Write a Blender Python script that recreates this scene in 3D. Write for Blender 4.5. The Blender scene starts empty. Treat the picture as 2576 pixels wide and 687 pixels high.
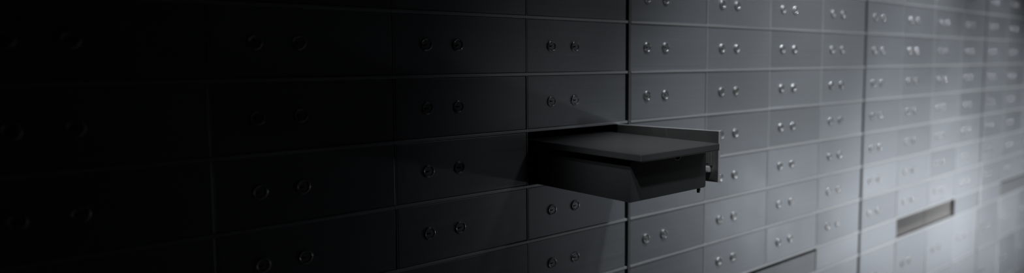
import bpy, bmesh, math, random
from mathutils import Vector, Matrix
random.seed(7)
C = bpy.context.scene.collection
sc = bpy.context.scene

# ------------------------------------------------------------------ measures
W = 0.26                      # column pitch of the nest of boxes (10 in + frame)
H = 0.39271 * W               # row pitch
Z0 = 1.675                    # height of the row line numbered 0
EYE = Z0 - 0.66486 * W
DEPTH = 0.55
def ZR(r): return Z0 - r * H
ROWS = [-1, 0, 1, 2, 3, 4, 5, 6, 7, 7.72, 9.52, 11.4, 13.2, 14.95]
RAIL = 0.0052
STILE = 0.0072

# ------------------------------------------------------------------ materials
def new_mat(name):
    m = bpy.data.materials.new(name); m.use_nodes = True
    nt = m.node_tree; b = nt.nodes['Principled BSDF']
    return m, nt, b

def steel(name, col, rough, aniso=0.55, bump=0.02, var=0.07, metallic=1.0, grain=(2.5, 300, 420), tone_var=0.0):
    m, nt, b = new_mat(name)
    N = nt.nodes; L = nt.links
    tc = N.new('ShaderNodeTexCoord'); oi = N.new('ShaderNodeObjectInfo')
    off = N.new('ShaderNodeVectorMath'); off.operation = 'MULTIPLY_ADD'
    cb = N.new('ShaderNodeCombineXYZ')
    for i in range(3): L.new(oi.outputs['Random'], cb.inputs[i])
    off.inputs[1].default_value = (9, 7, 5)
    L.new(cb.outputs[0], off.inputs[0]); L.new(tc.outputs['Object'], off.inputs[2])
    mp = N.new('ShaderNodeMapping'); mp.inputs['Scale'].default_value = grain
    L.new(off.outputs[0], mp.inputs[0])
    n1 = N.new('ShaderNodeTexNoise'); n1.inputs['Scale'].default_value = 1.0; n1.inputs['Detail'].default_value = 3
    L.new(mp.outputs[0], n1.inputs['Vector'])
    n2 = N.new('ShaderNodeTexNoise'); n2.inputs['Scale'].default_value = 7.0; n2.inputs['Detail'].default_value = 4
    L.new(off.outputs[0], n2.inputs['Vector'])
    # roughness = base + grain + smudges
    r1 = N.new('ShaderNodeMapRange'); r1.inputs['To Min'].default_value = rough - var; r1.inputs['To Max'].default_value = rough + var
    L.new(n2.outputs['Fac'], r1.inputs['Value'])
    r2 = N.new('ShaderNodeMath'); r2.operation = 'MULTIPLY_ADD'; r2.inputs[1].default_value = 0.10
    L.new(n1.outputs['Fac'], r2.inputs[0]); L.new(r1.outputs[0], r2.inputs[2])
    L.new(r2.outputs[0], b.inputs['Roughness'])
    mx = N.new('ShaderNodeMix'); mx.data_type = 'RGBA'
    mx.inputs['A'].default_value = (*[c * 0.86 for c in col], 1); mx.inputs['B'].default_value = (*[min(1, c * 1.12) for c in col], 1)
    L.new(n1.outputs['Fac'], mx.inputs['Factor'])
    tone = N.new('ShaderNodeMapRange'); tone.inputs['To Min'].default_value = 1 - tone_var; tone.inputs['To Max'].default_value = 1 + tone_var
    L.new(oi.outputs['Random'], tone.inputs['Value'])
    sc_ = N.new('ShaderNodeVectorMath'); sc_.operation = 'SCALE'
    L.new(mx.outputs['Result'], sc_.inputs[0]); L.new(tone.outputs[0], sc_.inputs['Scale']); L.new(sc_.outputs[0], b.inputs['Base Color'])
    b.inputs['Metallic'].default_value = metallic
    b.inputs['Anisotropic'].default_value = aniso
    if aniso > 0:
        tg = N.new('ShaderNodeCombineXYZ'); tg.inputs[2].default_value = 1.0   # brushed along the wall: rough across the grain
        L.new(tg.outputs[0], b.inputs['Tangent'])
    bp = N.new('ShaderNodeBump'); bp.inputs['Strength'].default_value = bump; bp.inputs['Distance'].default_value = 0.001
    L.new(n1.outputs['Fac'], bp.inputs['Height']); L.new(bp.outputs[0], b.inputs['Normal'])
    return m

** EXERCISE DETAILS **
Omitting all pictures, restate exactly the lines of the material from its start through the line that contains "return m, nt, b".

** ANSWER TO THIS EXERCISE **
Write a Blender Python script that recreates this scene in 3D. Write for Blender 4.5. The Blender scene starts empty. Treat the picture as 2576 pixels wide and 687 pixels high.
import bpy, bmesh, math, random
from mathutils import Vector, Matrix
random.seed(7)
C = bpy.context.scene.collection
sc = bpy.context.scene

# ------------------------------------------------------------------ measures
W = 0.26                      # column pitch of the nest of boxes (10 in + frame)
H = 0.39271 * W               # row pitch
Z0 = 1.675                    # height of the row line numbered 0
EYE = Z0 - 0.66486 * W
DEPTH = 0.55
def ZR(r): return Z0 - r * H
ROWS = [-1, 0, 1, 2, 3, 4, 5, 6, 7, 7.72, 9.52, 11.4, 13.2, 14.95]
RAIL = 0.0052
STILE = 0.0072

# ------------------------------------------------------------------ materials
def new_mat(name):
    m = bpy.data.materials.new(name); m.use_nodes = True
    nt = m.node_tree; b = nt.nodes['Principled BSDF']
    return m, nt, b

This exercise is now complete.